Fortunately, for my purposes, I don't need to take a position on whether social media companies possess strong or weak editorial rights over their users' content. When it comes to viewpoint foreclosure—the ability to boot a person, viewpoint, or group from the internet entirely—the entities that have the power to effect such a result operate in a very different space than social media companies or any other website operators, for that matter.

As I'll explain in more detail in tomorrow's post, viewpoint foreclosure can occur only when those entities that operate the internet's core resources—the resources that make internet speech possible in the first place—start to delve into content moderation. Those resources include IP addresses, domain names, and the actual wires and airwaves that carry internet communications. Such providers operate at a far greater distance from actual expression on the internet, functioning more like phonebooks, telephone switches, and conduits. Neither courts nor the public are likely to attribute an internet troll's racist screed to the operator of subsea cables that carry his packets across the ocean any more than they would attribute the views expressed in an Antifa pamphlet to the utility companies that provide water and electricity to the premises where the pamphlet was printed. And it would seem that the operator of the .com registry has as much editorial interest in suspending a domain name associated with a controversial website as AT&T has in revoking a phone number used by a pro-Israel (or pro-Palestine) interest group. Which is to say, not much.

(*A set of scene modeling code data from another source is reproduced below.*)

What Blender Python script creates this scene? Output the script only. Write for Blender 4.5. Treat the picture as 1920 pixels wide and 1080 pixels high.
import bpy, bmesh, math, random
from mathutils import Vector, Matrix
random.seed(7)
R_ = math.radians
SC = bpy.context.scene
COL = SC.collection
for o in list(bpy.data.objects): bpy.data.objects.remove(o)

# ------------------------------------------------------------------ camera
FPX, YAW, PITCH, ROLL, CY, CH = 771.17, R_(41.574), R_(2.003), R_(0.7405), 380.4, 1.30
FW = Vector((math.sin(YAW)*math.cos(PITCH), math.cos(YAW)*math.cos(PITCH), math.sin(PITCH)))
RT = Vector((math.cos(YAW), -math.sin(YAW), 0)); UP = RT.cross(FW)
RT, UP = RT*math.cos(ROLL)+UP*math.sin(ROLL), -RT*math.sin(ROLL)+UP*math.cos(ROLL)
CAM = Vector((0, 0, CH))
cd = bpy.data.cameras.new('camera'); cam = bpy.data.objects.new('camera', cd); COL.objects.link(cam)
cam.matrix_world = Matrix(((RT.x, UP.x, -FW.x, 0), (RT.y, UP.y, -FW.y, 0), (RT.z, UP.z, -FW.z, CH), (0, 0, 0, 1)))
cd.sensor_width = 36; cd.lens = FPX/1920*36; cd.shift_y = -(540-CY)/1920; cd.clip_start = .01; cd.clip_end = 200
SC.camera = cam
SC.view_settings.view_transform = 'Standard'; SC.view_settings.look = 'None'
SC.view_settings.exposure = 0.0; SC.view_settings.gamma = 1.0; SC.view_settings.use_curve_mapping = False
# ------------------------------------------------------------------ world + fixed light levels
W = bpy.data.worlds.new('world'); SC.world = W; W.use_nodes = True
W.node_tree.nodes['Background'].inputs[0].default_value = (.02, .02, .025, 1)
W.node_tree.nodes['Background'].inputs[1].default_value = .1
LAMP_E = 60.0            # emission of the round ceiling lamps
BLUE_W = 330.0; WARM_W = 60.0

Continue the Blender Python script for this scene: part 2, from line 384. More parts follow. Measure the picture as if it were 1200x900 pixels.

Imposing forced carriage on the entities that operate the internet's core functions would seem to satisfy both the strong editorial rights camp and the weak editorial rights camp. It would satisfy the weak rights camp because the greater includes the lesser. If the state can regulate websites like social media platforms, which operate close to actual user expression, then it can obviously regulate core intermediaries, which operate much further from that expression. And it would likely satisfy the strong rights camp because even those who take a broad view of editorial discretion draw a line when it comes to ISPs. Their embrace of net neutrality rules, which prevent ISPs from blocking access to websites or services they dislike, shows they don't believe that editorial rights should extend to all communications media, especially not to those that operate as mere "passive receptacle[s]."

Thus, whether or not the state can regulate content moderation where most moderation happens—namely, on websites like social media platforms—the First Amendment likely doesn't prevent the state from regulating "content moderation" at the hands of the internet's core intermediaries. Administering foundational resources like IP addresses, domain names, and fiber lines seems far more akin to publishing a phonebook, providing a utility, or maintaining a pipe. And it's hard to argue that providing a pipe constitutes a speech act.